A local non-profit Dream in Green provided a Green Leadership Grant to Ransom Everglades that helped defray the costs of the conference, which began in 2017 as a one-day event under the leadership of faculty members Robin Escobedo and Gustavo Palacios. Science faculty member Kelly Jackson helped elevate the 2019 version of the symposium with the support of Head of School Penny Townsend, Head of the Middle School Rachel Rodriguez and the Middle School faculty.
Suarez, the former Miami mayor and father of current Miami Mayor Francis X. Suarez, told students that "science is now at the forefront of American policy making," sharing details about the threats to South Florida and other regions posed by climate change and sea-level rise. He brought with him Gavin Sitkoff '14, a member of his staff who attended Ransom Everglades, and encouraged students to consider careers in policymaking fields.
"We need your input," Suarez said. "We need people in government who know science and can assess things... You have to be a little bit of a rebel. Science gives you the ability to question."
Magill shared stories from his photographic journeys of the world to bring to life the problems that climate change has created in the animal kingdom. Using his own photos as a backdrop, Magill explained how rising sea level and temperatures are affecting polar bears, penguins, birds and butterflies and, in turn, how changes to those populations affect other species.

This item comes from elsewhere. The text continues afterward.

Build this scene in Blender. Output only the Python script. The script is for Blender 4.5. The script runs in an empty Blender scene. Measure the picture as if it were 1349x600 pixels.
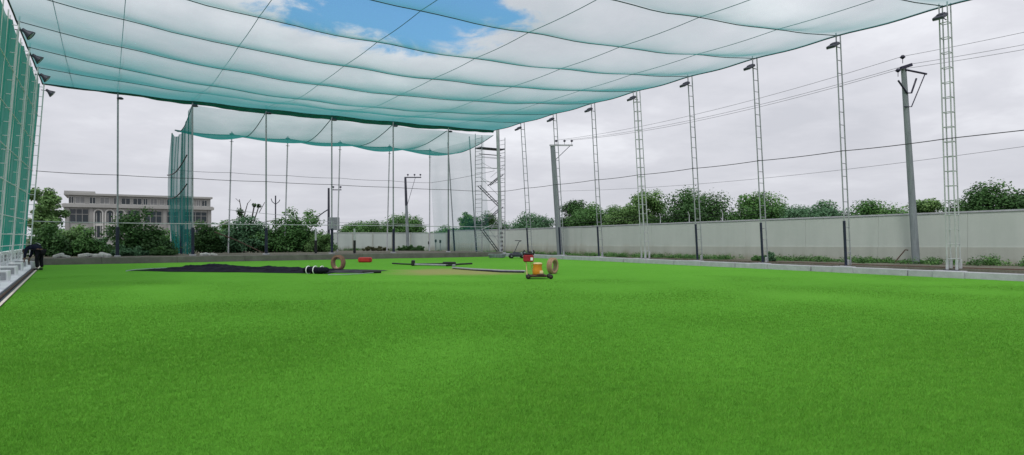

"Animals provide a window into the future," he said. "When you start seeing animals suffer because of their environment, I promise you, that's a predictor of the future... It's a warning sign."
Magill has traveled to Antarctica, the North Pole and many exotic locales in between to photograph the natural world. He has won five Emmy Awards for his work on various nature documentaries. Because of the increased pace of climate change, Magill said, a million species of animals will be lost in the next two or three decades.
"We've got to understand how all of this is connected," he said.
Reynolds, a 19-year-old marine science student at the University of Miami’s Rosenstiel School of Marine & Atmospheric Science, delighted RE's young audience on the symposium's second day with her remarkable story. In middle school, she began writing children’s book about climate change; she now lives part-time on a 1,000-acre island with 43 solar powered homes in the Florida Keys called No Name Key. She is completing a new book on the impact of climate change and sea level rise in South Florida. Delaney won the inaugural National Geographic Teen Service Award and the Miami Herald’s Silver Knight Award for Social Science.
On the final evening, before heading off to observe students’ presentations, Lewis exhorted students to treasure and share what they had learned from the four-day symposium.
“I want to see your heart,” she said. “I want you to tell me why this matters. [We] can’t fix this without you. It’s you as young people who can make a change.”